小野巡の歌う「月の塹壕」。南條歌美作詞、鈴木哲夫作曲の時局歌です。明治43年に山梨県に生まれた小野は、本名を小野章高と云い、元は新宿淀橋署の警官でした。伝単によれば銭湯で自慢の喉を披露していたところを、作曲家の細田義勝に見出されて歌手へと転じる事になりました。巡と云う名前は言うまでもなく巡査のそれに因み、昭和10年にビクターから「祖国の護り」で初陣を飾りました。その後自らの前職をテーマにした「平和の戦士(警察小唄)」を吹込み、やはり時局に即した「守備兵ぶし」が売れて名を知らしめます。更に後に妻となる大宮小夜子と歌った「円タク行進曲」もホームランとなるのですが、どうもそれ以降は不調でして二軍レーベルのミリオンへと移籍。さしたるヒットがないままミリオンが解散すると、小野は意を決してテイチクへ移籍するのでした💬。

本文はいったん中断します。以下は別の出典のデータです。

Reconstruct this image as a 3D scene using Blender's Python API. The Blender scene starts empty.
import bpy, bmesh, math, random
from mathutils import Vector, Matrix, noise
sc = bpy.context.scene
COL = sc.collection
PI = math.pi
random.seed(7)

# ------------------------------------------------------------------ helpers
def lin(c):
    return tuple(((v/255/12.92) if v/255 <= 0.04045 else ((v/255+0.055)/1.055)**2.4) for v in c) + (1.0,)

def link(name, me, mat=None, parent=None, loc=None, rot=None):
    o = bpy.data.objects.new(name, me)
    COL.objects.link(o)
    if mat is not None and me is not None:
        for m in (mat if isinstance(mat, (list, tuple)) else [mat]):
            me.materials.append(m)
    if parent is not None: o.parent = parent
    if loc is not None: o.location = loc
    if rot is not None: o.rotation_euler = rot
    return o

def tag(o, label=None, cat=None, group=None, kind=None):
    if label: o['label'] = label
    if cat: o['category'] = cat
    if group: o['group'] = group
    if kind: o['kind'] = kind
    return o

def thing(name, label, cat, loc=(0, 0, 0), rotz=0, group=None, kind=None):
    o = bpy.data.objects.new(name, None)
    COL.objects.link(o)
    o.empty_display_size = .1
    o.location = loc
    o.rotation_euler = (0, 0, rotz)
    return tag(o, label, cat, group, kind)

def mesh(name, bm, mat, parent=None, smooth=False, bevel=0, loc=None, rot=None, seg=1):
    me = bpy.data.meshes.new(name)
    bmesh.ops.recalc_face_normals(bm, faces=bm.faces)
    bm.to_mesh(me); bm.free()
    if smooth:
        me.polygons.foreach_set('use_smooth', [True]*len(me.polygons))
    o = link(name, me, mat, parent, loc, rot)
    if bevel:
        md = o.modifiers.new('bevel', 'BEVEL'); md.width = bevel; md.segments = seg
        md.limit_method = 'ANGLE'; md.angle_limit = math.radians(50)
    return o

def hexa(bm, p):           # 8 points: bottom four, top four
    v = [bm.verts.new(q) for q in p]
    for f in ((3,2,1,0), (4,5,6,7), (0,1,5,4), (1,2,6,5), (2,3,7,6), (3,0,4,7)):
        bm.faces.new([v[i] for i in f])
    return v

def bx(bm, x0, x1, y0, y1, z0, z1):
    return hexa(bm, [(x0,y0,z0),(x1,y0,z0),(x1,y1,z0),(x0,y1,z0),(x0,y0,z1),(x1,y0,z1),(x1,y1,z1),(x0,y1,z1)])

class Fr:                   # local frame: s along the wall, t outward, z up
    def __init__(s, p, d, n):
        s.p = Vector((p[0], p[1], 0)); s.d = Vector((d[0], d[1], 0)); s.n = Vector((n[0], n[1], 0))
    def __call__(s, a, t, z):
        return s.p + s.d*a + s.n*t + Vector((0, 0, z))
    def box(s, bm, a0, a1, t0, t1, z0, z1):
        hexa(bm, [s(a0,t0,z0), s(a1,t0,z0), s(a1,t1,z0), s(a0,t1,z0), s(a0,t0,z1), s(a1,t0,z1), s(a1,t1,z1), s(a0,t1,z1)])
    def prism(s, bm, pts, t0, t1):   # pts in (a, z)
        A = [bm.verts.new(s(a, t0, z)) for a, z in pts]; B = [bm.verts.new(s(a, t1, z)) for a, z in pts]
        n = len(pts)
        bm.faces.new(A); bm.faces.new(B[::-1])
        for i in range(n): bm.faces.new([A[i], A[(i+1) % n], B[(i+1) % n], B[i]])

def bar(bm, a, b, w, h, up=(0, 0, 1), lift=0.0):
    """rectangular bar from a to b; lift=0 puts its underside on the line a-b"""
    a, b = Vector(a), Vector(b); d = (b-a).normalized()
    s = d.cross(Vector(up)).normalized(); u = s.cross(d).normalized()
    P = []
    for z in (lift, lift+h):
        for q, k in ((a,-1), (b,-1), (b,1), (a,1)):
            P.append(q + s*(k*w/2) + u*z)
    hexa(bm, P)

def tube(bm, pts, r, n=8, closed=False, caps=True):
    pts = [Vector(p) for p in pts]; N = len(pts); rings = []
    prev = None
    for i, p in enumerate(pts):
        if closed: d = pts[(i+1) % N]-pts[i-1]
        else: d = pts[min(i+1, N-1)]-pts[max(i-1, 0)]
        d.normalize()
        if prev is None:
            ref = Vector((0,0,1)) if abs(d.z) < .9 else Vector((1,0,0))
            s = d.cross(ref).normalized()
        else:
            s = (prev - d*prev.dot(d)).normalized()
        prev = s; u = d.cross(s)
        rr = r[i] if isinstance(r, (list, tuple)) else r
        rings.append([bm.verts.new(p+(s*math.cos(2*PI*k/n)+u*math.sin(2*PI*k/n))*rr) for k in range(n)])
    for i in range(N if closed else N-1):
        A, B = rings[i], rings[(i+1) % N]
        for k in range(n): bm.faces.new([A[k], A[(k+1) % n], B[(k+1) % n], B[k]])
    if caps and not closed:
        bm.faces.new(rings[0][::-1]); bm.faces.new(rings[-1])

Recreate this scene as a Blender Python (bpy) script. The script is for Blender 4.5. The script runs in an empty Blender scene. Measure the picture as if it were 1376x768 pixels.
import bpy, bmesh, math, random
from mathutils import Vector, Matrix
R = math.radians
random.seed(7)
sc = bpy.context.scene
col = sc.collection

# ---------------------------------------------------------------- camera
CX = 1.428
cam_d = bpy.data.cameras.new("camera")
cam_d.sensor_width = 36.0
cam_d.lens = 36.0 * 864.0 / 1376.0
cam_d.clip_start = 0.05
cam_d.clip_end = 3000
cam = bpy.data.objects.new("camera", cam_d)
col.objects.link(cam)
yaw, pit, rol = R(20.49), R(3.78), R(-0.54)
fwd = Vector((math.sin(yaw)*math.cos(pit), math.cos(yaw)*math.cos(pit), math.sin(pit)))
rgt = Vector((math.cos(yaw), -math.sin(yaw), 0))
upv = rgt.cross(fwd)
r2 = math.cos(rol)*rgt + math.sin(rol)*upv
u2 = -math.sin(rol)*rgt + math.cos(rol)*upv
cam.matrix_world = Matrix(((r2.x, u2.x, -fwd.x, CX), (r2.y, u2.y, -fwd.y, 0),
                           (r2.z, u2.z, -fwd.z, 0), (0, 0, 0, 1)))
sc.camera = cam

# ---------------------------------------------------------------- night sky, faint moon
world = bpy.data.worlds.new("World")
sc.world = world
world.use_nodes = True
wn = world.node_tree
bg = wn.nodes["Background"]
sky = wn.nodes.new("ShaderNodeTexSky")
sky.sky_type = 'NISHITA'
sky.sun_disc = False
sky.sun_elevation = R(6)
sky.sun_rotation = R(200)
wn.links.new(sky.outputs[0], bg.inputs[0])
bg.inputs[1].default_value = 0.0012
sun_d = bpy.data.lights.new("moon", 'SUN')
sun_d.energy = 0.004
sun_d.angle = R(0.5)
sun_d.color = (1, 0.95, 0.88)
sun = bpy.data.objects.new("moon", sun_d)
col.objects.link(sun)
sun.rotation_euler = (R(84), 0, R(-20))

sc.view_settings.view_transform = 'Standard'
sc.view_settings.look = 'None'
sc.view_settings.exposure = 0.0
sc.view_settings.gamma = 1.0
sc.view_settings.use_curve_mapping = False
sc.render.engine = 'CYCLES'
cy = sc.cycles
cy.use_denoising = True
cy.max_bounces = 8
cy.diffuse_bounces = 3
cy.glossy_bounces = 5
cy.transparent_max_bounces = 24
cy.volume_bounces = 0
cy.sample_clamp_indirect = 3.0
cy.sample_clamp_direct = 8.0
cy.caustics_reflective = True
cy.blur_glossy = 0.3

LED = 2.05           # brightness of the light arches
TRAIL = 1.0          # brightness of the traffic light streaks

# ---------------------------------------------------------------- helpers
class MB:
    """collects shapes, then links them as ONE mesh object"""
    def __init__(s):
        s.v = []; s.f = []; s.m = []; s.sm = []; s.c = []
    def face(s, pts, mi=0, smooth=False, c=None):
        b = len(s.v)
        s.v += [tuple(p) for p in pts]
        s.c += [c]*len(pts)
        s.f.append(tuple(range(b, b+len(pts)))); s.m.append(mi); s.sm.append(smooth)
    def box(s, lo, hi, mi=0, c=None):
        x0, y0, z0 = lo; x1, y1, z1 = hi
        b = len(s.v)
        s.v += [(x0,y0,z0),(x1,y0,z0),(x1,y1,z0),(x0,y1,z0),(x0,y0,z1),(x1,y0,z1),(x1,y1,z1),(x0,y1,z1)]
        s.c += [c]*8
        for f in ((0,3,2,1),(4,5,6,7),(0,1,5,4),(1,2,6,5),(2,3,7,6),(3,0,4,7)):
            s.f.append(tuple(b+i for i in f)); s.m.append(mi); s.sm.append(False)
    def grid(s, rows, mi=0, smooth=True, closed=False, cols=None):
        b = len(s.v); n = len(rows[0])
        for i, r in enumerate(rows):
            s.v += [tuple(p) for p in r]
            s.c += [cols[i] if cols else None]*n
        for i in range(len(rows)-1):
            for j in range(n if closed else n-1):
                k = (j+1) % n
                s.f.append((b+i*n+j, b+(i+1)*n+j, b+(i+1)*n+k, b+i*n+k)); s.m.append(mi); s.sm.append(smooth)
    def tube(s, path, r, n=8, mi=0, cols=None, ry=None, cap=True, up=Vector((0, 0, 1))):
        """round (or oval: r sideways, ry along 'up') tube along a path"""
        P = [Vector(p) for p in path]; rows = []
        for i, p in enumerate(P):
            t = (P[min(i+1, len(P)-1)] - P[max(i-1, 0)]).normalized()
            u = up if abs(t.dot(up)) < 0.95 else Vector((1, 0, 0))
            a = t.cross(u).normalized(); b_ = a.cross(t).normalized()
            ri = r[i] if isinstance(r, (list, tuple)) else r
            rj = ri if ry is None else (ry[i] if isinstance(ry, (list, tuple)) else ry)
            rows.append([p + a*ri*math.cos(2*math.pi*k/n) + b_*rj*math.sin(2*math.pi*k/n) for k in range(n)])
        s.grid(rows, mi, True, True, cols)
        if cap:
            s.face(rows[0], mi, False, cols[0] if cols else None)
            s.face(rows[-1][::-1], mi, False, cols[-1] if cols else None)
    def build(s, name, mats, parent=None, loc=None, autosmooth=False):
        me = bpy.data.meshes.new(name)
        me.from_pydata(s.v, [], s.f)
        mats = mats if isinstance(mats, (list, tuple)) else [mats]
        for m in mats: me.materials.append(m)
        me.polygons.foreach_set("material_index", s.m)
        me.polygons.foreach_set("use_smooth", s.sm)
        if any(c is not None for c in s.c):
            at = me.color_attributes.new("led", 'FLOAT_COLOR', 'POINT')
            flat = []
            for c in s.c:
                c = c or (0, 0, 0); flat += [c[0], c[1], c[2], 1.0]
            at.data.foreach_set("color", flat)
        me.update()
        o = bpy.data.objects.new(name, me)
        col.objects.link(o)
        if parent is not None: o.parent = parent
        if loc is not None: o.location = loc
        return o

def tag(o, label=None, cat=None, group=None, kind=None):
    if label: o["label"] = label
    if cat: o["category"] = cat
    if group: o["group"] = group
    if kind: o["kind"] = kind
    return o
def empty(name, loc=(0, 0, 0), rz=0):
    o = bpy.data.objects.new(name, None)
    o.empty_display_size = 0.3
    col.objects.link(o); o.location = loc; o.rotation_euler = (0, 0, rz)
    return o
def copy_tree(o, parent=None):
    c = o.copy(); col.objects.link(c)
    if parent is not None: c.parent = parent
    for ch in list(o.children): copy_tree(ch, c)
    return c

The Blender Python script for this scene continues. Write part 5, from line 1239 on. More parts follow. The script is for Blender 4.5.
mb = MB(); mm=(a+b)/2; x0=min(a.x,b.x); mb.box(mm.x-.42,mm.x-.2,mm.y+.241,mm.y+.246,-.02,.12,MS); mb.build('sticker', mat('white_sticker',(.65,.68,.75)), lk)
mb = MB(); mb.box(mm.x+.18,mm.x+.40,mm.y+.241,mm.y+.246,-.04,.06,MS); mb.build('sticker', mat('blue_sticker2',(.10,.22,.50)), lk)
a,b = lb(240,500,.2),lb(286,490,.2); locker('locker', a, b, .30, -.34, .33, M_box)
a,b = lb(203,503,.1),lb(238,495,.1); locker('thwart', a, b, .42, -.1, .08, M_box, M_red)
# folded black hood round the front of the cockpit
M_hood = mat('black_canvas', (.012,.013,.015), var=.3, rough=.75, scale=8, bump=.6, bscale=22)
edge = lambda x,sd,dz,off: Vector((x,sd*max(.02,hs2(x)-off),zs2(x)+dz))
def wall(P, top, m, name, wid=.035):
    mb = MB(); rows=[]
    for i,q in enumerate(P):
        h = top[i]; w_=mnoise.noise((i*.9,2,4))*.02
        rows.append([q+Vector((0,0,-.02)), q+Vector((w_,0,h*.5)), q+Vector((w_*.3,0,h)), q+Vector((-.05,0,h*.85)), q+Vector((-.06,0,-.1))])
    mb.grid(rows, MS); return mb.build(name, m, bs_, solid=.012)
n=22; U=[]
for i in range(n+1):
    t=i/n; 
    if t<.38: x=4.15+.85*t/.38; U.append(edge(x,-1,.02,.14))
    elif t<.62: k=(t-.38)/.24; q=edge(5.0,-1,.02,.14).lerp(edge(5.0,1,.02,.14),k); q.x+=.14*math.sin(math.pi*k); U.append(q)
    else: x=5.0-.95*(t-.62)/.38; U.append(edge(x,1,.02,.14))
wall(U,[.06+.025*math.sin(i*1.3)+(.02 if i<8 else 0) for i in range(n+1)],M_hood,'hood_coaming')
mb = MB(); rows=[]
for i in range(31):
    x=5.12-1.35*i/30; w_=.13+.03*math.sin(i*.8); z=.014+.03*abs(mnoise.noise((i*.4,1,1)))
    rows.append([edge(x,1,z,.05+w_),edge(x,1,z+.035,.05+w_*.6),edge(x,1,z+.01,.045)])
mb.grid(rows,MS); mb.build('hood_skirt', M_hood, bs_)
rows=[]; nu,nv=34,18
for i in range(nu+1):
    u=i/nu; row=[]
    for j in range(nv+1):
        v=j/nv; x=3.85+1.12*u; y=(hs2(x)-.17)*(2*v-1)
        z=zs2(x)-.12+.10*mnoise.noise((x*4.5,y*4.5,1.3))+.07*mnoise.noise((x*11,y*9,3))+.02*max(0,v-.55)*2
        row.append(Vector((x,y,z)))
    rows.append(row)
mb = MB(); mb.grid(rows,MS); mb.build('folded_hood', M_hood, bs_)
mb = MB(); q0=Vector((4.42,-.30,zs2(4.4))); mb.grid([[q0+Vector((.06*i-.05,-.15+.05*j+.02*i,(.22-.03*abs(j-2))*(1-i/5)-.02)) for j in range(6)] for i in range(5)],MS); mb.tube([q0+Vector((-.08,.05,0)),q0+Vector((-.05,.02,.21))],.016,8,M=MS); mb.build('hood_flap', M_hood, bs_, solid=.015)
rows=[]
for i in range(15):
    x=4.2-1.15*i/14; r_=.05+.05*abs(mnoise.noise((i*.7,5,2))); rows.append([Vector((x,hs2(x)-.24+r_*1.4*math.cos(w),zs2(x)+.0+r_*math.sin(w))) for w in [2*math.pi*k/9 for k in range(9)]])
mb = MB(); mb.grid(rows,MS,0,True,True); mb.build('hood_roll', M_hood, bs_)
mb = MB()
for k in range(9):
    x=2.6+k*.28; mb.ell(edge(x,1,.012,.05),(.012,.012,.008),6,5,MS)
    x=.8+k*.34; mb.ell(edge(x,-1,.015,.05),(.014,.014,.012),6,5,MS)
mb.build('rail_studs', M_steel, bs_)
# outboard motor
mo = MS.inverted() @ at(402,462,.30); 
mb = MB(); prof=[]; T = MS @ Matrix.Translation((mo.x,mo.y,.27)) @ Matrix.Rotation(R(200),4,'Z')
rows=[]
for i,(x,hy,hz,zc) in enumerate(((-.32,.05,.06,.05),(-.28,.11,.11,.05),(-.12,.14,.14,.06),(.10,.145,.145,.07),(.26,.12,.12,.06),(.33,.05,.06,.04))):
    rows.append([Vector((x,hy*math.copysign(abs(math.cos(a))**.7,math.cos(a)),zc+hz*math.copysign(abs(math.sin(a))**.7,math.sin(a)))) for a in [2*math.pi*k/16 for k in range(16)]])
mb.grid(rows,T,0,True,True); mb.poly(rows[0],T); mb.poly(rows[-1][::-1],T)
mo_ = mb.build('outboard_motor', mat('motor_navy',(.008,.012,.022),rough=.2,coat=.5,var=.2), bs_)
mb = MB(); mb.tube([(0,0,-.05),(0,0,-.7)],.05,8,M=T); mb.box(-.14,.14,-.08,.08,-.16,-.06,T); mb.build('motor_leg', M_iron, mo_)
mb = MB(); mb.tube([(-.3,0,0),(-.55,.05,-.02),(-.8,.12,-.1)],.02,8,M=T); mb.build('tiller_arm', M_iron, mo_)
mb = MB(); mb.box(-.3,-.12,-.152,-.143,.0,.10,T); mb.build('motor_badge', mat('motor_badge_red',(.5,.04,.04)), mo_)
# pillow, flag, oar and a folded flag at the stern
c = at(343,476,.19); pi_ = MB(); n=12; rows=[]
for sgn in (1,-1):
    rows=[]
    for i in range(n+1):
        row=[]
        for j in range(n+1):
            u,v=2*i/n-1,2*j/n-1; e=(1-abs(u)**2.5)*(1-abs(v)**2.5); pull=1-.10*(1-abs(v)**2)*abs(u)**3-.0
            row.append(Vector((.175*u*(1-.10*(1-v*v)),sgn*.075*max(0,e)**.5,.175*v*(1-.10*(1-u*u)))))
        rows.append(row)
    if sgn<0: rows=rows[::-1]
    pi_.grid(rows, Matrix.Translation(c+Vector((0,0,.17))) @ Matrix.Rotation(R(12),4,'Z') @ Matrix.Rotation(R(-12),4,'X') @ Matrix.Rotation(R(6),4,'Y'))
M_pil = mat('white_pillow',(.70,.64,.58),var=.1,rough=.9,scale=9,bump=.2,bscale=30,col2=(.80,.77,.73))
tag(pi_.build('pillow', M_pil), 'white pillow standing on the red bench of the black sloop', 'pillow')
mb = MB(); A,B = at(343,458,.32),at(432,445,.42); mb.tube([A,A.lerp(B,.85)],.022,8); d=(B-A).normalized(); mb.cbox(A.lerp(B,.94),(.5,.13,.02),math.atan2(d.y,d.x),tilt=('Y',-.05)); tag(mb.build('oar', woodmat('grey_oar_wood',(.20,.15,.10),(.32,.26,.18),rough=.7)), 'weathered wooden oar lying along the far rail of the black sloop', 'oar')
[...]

「月の塹壕」は陽旋法のメロディで、やや弛緩した感じの進軍ラッパを思わせるイントロから始まって、小野の歌へと入ります。癖のないマイルドな歌声ながらも爽やかで、耳触りの良い節回しは流石で見事にテイチクのカラーに沿った歌い振り。鈴木哲夫は後年にディック・ミネの「旅姿三人男」を書きましたが、それ故か時局歌にしては股旅歌謡の様な取っ付き易さが全体に溢れており、まさに銭湯で口ずさみたくなる様な気持ちの良い歌でした。伴奏はトランペット、ギター、尺八、マンドリン、フルートなどで、軟派な感じの軽いサウンドは此の時代のテイチクらしい仕上がりであると言えるでしょう。楠木繁夫や藤山一郎達が他社へ移籍した後、小野は名実共に同社の看板スターとなり、残ったディック・ミネと共にテイチクを支えました。これのA面こそ有名な「涯なき泥濘」です😀。